Jakarta (ANTARA News) - Komisi Pemberantasan Korupsi menyerahkan kesimpulan kepada Hakim Tunggal Cepi Iskandar dalam lanjutan sidang praperadilan Setya Novanto di Pengadilan Negeri Jakarta Selatan, Kamis.

"Yang pertama kami dari KPK selaku termohon tetap berkeyakinan dan berkesimpulan penetapan pemohon sebagai tersangka berdasarkan ketentuan hukum yang berlaku sesuai dengan prosedur, ada fakta hukum, ada hal-hal yang terkait dengan bukti permulaan," kata Kepala Biro Hukum KPK Setiadi di Jakarta, Kamis.

Hal tersebut, kata dia, didukung sekitar 270 dokumen surat kemudian rekaman dalam bentuk "compact disc" (CD), flashdisk, dan keterangan ahli-ahli yang menjadi dasar hukum bagi kami KPK untuk menetapkan Setya Novanto sebagai tersangka.

"Kemudian dalam hal penetapan tersebut, kami sudah melihat bahwa bukti-bukti dan fakta hukum itu sudah mendukung, jadi kami berkeyakinan bahwa dalam penetapan tersangka sebagai pemohon adalah sah," tuturnya.

Selanjutnya, kata Setiadi, dalam sidang praperadilan pada Rabu (27/9), pihaknya sedianya ingin memutar sebagian dari bukti rekaman dalam persidangan tersebut.

Rekaman yang dimaksud berupa komunikasi antara Setya Novanto dengan berbagai pihak terkait kasus proyek KTP-elektronik (KTP-e).

Namun, Hakim Tunggal Cepi Iskandar menolak rekaman itu diputar di persidangan karena akan melanggar asas praduga tak bersalah.

"Pada intinya kami ingin menerapkan Pasal 44 ayat 2 Undang-Undang KPK yang mana menyebutkan adanya permulaan bukti cukup minimal dua," ujarnya,

Ia menjelaskan bahwa rekaman itu berupa percakapan pada 2013 berisi tentang orang-orang dan pihak-pihak yang sejak awal merencanakan secara bersama-sama, dengan tujuan yang sama, dan cara tertentu untuk mendapatkan keuntungan dalam proyek KTP-e yang sedang dalam proses penyidikan oleh KPK.

Menurut dia, sejak awal proses pelaksanaan KTP-e itu ada pihak-pihak tertentu yang ingin mendapatkan keuntungan dan cara-cara itu sudah terbukti dari penetapan tiga tersangka yang saat ini dalam proses peradilan yaitu Irman, Sugiharto, dan Andi Agustinus alias Andi Narogong.

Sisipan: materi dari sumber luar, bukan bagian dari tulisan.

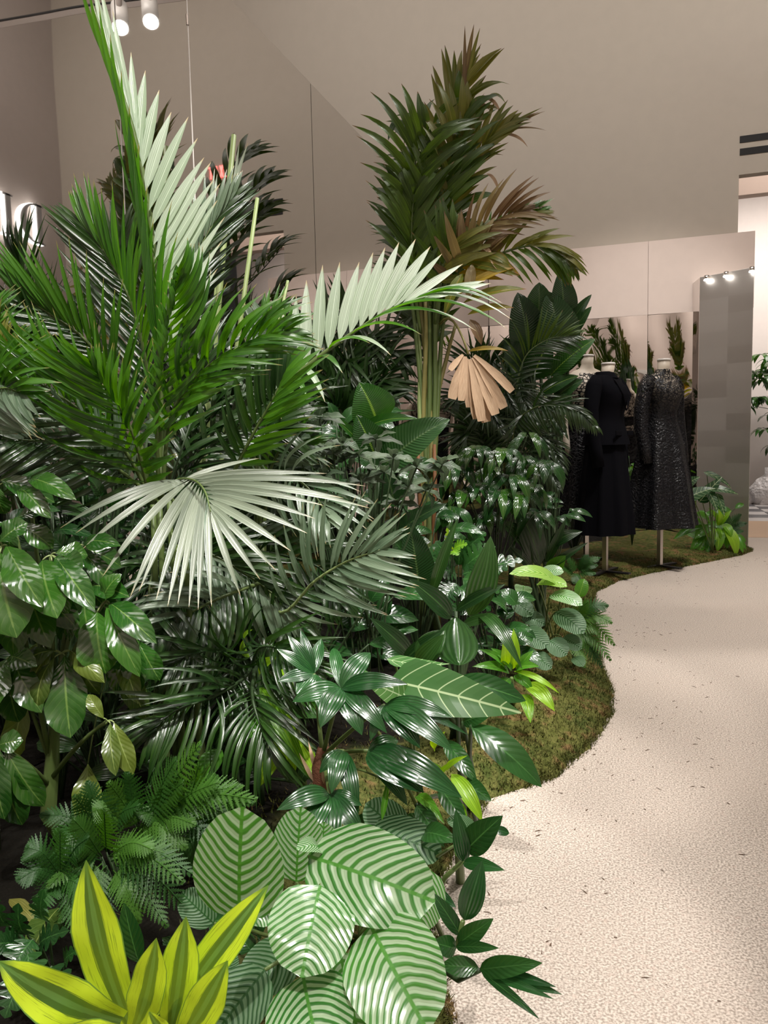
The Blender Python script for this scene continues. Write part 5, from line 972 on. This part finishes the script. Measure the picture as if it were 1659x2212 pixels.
# lime-green dracaenas
def lime(label, cx, cy, d, rows, mt='lime', prof='lance', bow=.18):
    p = plant('lime_dracaena', label, cx, d+.12, 'plant'); G = wloc(p); T = V(cx, cy, d); MB().tube([Vector((0, 0, 0)), (T-G)*.6, T-G], [.012, .010, .007], 7).obj('stem', MAT['stem'], p, G, True)
    for (bx, by, tx, ty, w_, *mm) in rows: leaf(p, mm[0] if mm else mt, (bx, by, d-.01), (tx, ty, d-random.uniform(.04, .14)), w_, bow, .55, prof, .16, nseg=9)
    return p
lime('lime-leaved dracaena low at the bend of the moss edge', 1105, 1465, 2.7, [(1108, 1445, 1109, 1358, 24), (1085, 1440, 1088, 1372, 22), (1110, 1450, 1208, 1498, 15), (1136, 1478, 1198, 1536, 36), (1128, 1500, 1146, 1562, 30), (1095, 1450, 1035, 1402, 22, 'limegreen'), (1100, 1455, 1020, 1440, 24, 'limegreen'), (1115, 1450, 1165, 1440, 24, 'limegreen'), (1110, 1460, 1150, 1490, 26, 'limegreen'), (1100, 1465, 1060, 1520, 26, 'limegreen'), (1105, 1450, 1060, 1400, 24, 'limegreen'), (1118, 1450, 1152, 1405, 22, 'limegreen'), (1100, 1470, 1090, 1530, 24, 'glossy')])
lime('lime-leaved dracaena shoots behind the climbing split-leaf vine', 985, 1690, 1.72, [(975, 1672, 1042, 1775, 36), (960, 1700, 985, 1640, 18), (965, 1665, 1010, 1632, 14), (940, 1620, 962, 1580, 20), (980, 1740, 1010, 1800, 30), (950, 1690, 905, 1640, 26), (900, 1720, 960, 1780, 26, 'limegreen'), (1000, 1790, 985, 1850, 30, 'limegreen')])
lime('bushy dracaena with lime crown at the foot of the silver column', 1545, 1140, 7.05, [(1548, 1135, 1530, 1098, 13), (1550, 1135, 1552, 1100, 13), (1553, 1135, 1580, 1102, 14), (1540, 1138, 1528, 1192, 25), (1550, 1140, 1549, 1192, 23), (1562, 1135, 1590, 1202, 26), (1560, 1132, 1580, 1160, 20), (1555, 1140, 1560, 1168, 22),
   (1530, 1130, 1495, 1112, 20, 'limegreen'), (1530, 1138, 1500, 1165, 26, 'limegreen'), (1520, 1135, 1455, 1130, 20, 'limegreen'), (1510, 1140, 1455, 1165, 19, 'limegreen'), (1530, 1150, 1505, 1200, 23, 'limegreen'), (1520, 1150, 1490, 1195, 19, 'limegreen'), (1540, 1155, 1524, 1198, 19, 'limegreen'), (1565, 1150, 1570, 1185, 22, 'limegreen'), (1575, 1155, 1605, 1195, 17, 'limegreen'), (1575, 1160, 1612, 1188, 17, 'limegreen'), (1515, 1140, 1475, 1150, 20, 'limegreen')])
lime('yellow-green dracaena deep behind the hand-leaved plant', 640, 1560, 1.95, [(560, 1480, 668, 1680, 36), (620, 1540, 632, 1690, 40), (620, 1590, 560, 1700, 44), (600, 1450, 690, 1500, 34), (560, 1460, 600, 1420, 30), (540, 1420, 545, 1360, 30), (600, 1560, 520, 1600, 40, 'limegreen'), (640, 1480, 700, 1560, 36, 'limegreen'), (480, 1620, 430, 1690, 50, 'limegreen'), (640, 1600, 690, 1690, 40)], bow=.12)

# climbing split-leaf vine by the path
p = plant('split_leaf_vine', 'climbing split-leaf vine leaning out over the pale path', 945, 1.62, 'plant'); G = wloc(p)
Z = [V(930, 1960, 1.5), V(962, 1895, 1.45), (V(1003, 1858, 1.42))]; MB().tube([Vector((0, 0, 0))]+[q-G for q in Z], [.006, .005, .005, .004], 7).obj('stem', MAT['stem'], p, G, True)
Z2 = [V(950, 2090, 1.36), V(990, 2118, 1.30), V(1036, 2096, 1.26)]; MB().tube([Vector((0, 0, 0))]+[q-G for q in Z2], [.006, .005, .0045, .004], 7).obj('stem', MAT['stem_dark'], p, G, True)
Z3 = [V(960, 2060, 1.34), V(988, 2040, 1.30), V(1000, 1990, 1.28)]; MB().tube([Vector((0, 0, 0))]+[q-G for q in Z3], [.006, .005, .0045, .004], 7).obj('stem', MAT['stem'], p, G, True)
for (bx, by, bd, tx, ty, td, w_) in ((1003, 1862, 1.42, 984, 1748, 1.40, 40), (1006, 1838, 1.42, 1086, 1762, 1.36, 62), (1000, 1864, 1.42, 1090, 1880, 1.34, 30), (1003, 1988, 1.28, 1042, 1858, 1.27, 54), (996, 2022, 1.29, 934, 1928, 1.30, 34), (990, 2038, 1.29, 1066, 1984, 1.25, 42), (985, 2045, 1.29, 1078, 2048, 1.22, 26), (985, 2050, 1.29, 932, 2035, 1.27, 44),
   (1034, 2090, 1.26, 952, 2085, 1.27, 42), (1036, 2094, 1.26, 1172, 2080, 1.18, 44), (1050, 2092, 1.26, 1202, 2132, 1.17, 24), (1056, 2096, 1.26, 1214, 2148, 1.17, 26), (1044, 2098, 1.26, 1196, 2158, 1.16, 20), (1040, 2100, 1.26, 1166, 2202, 1.15, 20), (930, 1925, 1.45, 985, 1960, 1.40, 30), (1100, 1800, 1.4, 1060, 1790, 1.4, 20)):
    leaf(p, 'fan' if random.random() < .6 else 'glossy', (bx, by, bd), (tx, ty, td), w_, .10, .6, 'lance', .10, nseg=10)

# shaded undergrowth: broad dark leaves low in the bed, one clump each
def undergrowth(label, px, d, n, xs, ys_, mt, w_=(30, 55), L=(70, 120), name='broadleaf_plant'):
    p = plant(name, label, px, d, 'plant'); G = wloc(p)
    for i in range(n):
        bx = random.uniform(*xs); by = random.uniform(*ys_); a = random.uniform(-.4, PI+.4); l_ = random.uniform(*L); dd = d+random.uniform(-.1, .1)
        A = V(bx, by, dd); leaf(p, mt, A, (bx+l_*math.cos(a), by-l_*.7*math.sin(a)+15, dd+random.uniform(-.1, .05)), random.uniform(*w_), .15, .55, 'lance', .12, nseg=7); stalk(p, G, A, .004, 'stem_dark')
    return p
undergrowth('low dark broadleaf clump under the hanging silver frond', 640, 2.5, 26, (560, 860), (1270, 1420), 'glossy')
undergrowth('dark broadleaf clump behind the umbrella plant trunk', 190, 2.0, 26, (40, 420), (1380, 1680), 'aspid', (34, 56), (80, 130))
undergrowth('dark broadleaf clump in the deep shade left of the fibrous trunk', 450, 2.1, 24, (380, 660), (1540, 1720), 'aspid', (30, 50), (70, 120))
undergrowth('dark broadleaf clump at the feet of the kentia canes', 900, 3.2, 26, (830, 1000), (1090, 1260), 'glossy', (20, 34), (40, 76))
undergrowth('dark leafy clump behind the mannequin skirts', 1240, 6.6, 30, (1190, 1300), (960, 1120), 'glossy', (10, 16), (22, 40))
undergrowth('bright leafy clump between the two right-hand mannequins', 1365, 7.2, 34, (1345, 1390), (975, 1090), 'limegreen', (7, 11), (12, 24))
undergrowth('dark leafy clump under the calathea at the bottom left of the path', 820, 1.62, 16, (760, 930), (1780, 1960), 'glossy', (34, 60), (70, 110))
undergrowth('dark leaves behind the striped dracaena and ferns', 430, 1.5, 14, (400, 560), (1980, 2150), 'glossy', (34, 60), (70, 120))
undergrowth('dark leafy clump in the shade beside the left mirror', 100, 1.95, 26, (0, 260), (1060, 1300), 'glossy', (26, 44), (70, 110))
undergrowth('mid green leafy clump behind the lime-crowned dracaena at the column foot', 1520, 7.2, 26, (1470, 1590), (1090, 1170), 'limegreen', (12, 18), (26, 44))
undergrowth('dark broadleaf clump between the aspidistra and the smaller calathea', 1060, 3.0, 22, (1000, 1120), (1280, 1410), 'glossy', (26, 40), (50, 84))
undergrowth('dark leafy clump below the drooping palm frond', 1190, 5.2, 30, (1120, 1240), (960, 1120), 'glossy', (14, 20), (30, 55))

undergrowth('dark leafy clump against the mirror behind the grey-leaved shrub', 740, 3.5, 46, (640, 900), (900, 1180), 'glossy', (22, 36), (50, 90))
undergrowth('dark tall leafy clump deep behind the hanging silver frond', 330, 2.5, 40, (180, 520), (1080, 1400), 'glossy', (26, 44), (70, 120))
undergrowth('dark clump against the mirror behind the bright palm', 200, 2.2, 34, (20, 420), (900, 1120), 'aspid', (24, 38), (80, 130))
# plants in the room beyond and the wrapped bundle
p = thing('potted_umbrella_plant', 'leafy umbrella plant by the pale wall at the right edge', 'plant', (2.02, 13.9, -.01)); G = wloc(p)
MB().rings([(0, .13, .13, 0, 0), (.30, .17, .17, 0, 0), (.30, .15, .15, 0, 0), (.26, .15, .15, 0, 0)], 20).obj('pot', M_BLACK, p, G, True)
MB().tube([(0, 0, .25), (.02, 0, .9), (0, .0, 1.6), (.03, 0, 2.2)], [.03, .025, .02, .01], 7).obj('trunk', MAT['stem_dark'], p, G, True)
for i in range(30):
    a = random.uniform(0, 2*PI); r_ = random.uniform(.15, .55); C = G+Vector((r_*math.cos(a), r_*math.sin(a), random.uniform(.8, 2.35))); stalk(p, Vector((G.x, G.y, C.z-.1)), C, .006, 'stem_dark', 'branch', .1)
    for j in range(6):
        b = j*PI/3+i; leaf(p, 'schefflera', C, C+Vector((.22*math.cos(b), .22*math.sin(b), -.14+random.uniform(-.05, .05))), 11, .2, Vector((0, 0, 1)), 'lance', .1, nseg=5, nl=1)
t = NT('clear_wrap'); t.bump(t.noise(14, t.coord(), 4), 1.0, .05); M_WRAP = t.fin((.75, .70, .68), .2, 0, .8)
rs = MB(); rs.rings([(0, .30, .26, 0, 0), (.10, .34, .30, .02, 0), (.25, .30, .28, -.02, 0), (.38, .22, .2, .03, .02), (.46, .10, .09, .0, 0), (.56, .13, .12, .02, 0)], 26, True, lambda i, a: 1+.10*math.sin(5*a+i*1.7)+.06*math.sin(11*a-i*2.3))
wr = rs.obj('wrapped_bundle', M_WRAP, None, (1.86, 13.1, -.0), True); tagit(wr, 'crumpled clear plastic bundle on the chequered floor beyond the portal', 'bundle')
# tall plant standing to the right, out of frame, that the niche mirrors show
p = thing('potted_ficus', 'tall leafy plant seen at the top of the niche mirrors', 'plant', (1.80, 3.9, 0)); G = wloc(p)
MB().rings([(0, .16, .16, 0, 0), (.36, .2, .2, 0, 0), (.36, .17, .17, 0, 0), (.30, .17, .17, 0, 0)], 20).obj('pot', M_BLACK, p, G, True)
MB().tube([(0, 0, .28), (.0, .02, 1.2), (-.02, 0, 2.2), (0, 0, 2.9)], [.03, .026, .02, .012], 7).obj('trunk', MAT['stem_dark'], p, G, True)
for i in range(44):
    a = random.uniform(0, 2*PI); r_ = random.uniform(.1, .5); C = G+Vector((r_*math.cos(a), r_*math.sin(a), random.uniform(1.9, 3.0))); stalk(p, Vector((G.x, G.y, C.z-.15)), C, .005, 'stem_dark', 'branch', .1)
    for j in range(5):
        b = j*2*PI/5+i; leaf(p, 'limegreen', C, C+Vector((.2*math.cos(b), .2*math.sin(b), -.06+random.uniform(-.06, .06))), 12*2.2, .2, Vector((0, 0, 1)), 'lance', .1, nseg=5, nl=1)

"Jadi, kami di dalam hal bukti ini, baik yang dalam bukti dokumen maupun surat bahkan dalam bentuk rekaman maupun optik atau elektronik, kami sudah yakin bahwa bukti-bukti itu mendukung dan yang terakhir tentunya kami berharap dalam proses peradilan ini sesuai dengan Undang-Undang Pokok Kehakiman," ujarnya.

Atas dasar tersebut, pihaknya pun mengharapkan Hakim Tunggal praperadilan menolak permohonan praperadilan dari Setya Novanto.

"Kemudian tentunya hakim objektif, netral, dan tidak memihak. Hakim boleh memihak kepada nilai-nilai keadilan yang kita junjung tinggi bersama," kata Setiadi.

Pengadilan Negeri Jakarta Selatan melalui Hakim Tunggal Cepi Iskandar akan menggelar sidang lanjutan praperadilan Setya Novanto dengan agenda pembacaan putusan pada Jumat (29/9).

KPK telah menetapkan Ketua DPR Setya Novanto sebagai tersangka kasus dugaan tindak pidana korupsi pengadaan paket penerapan KTP berbasis nomor induk kependudukan secara nasional (KTP-E) tahun 2011-2012 pada Kemendagri pada 17 Juli 2017.

Setya Novanto diduga dengan tujuan menguntungkan diri sendiri atau orang lain atau suatu korporasi menyalahgunakan kewenangan, kesempatan atau sarana yang ada padanya karena kedudukannya atau jabatannya sehingga diduga mengakibatkan kerugian negara sekurang-kurangnya Rp2,3 triliun dari nilai paket pengadaan sekitar Rp5,9 triliun dalam paket pengadaan KTP-e pada Kemendagri.

Setya Novanto disangka melanggar pasal 2 ayat (1) atau pasal 3 UU No 31 Tahun 1999 sebagaimana telah diubah dengan UU No 20 Tahun 2001 tentang Pemberantasan Korupsi jo pasal 55 ayat (1) ke-1 KUHP.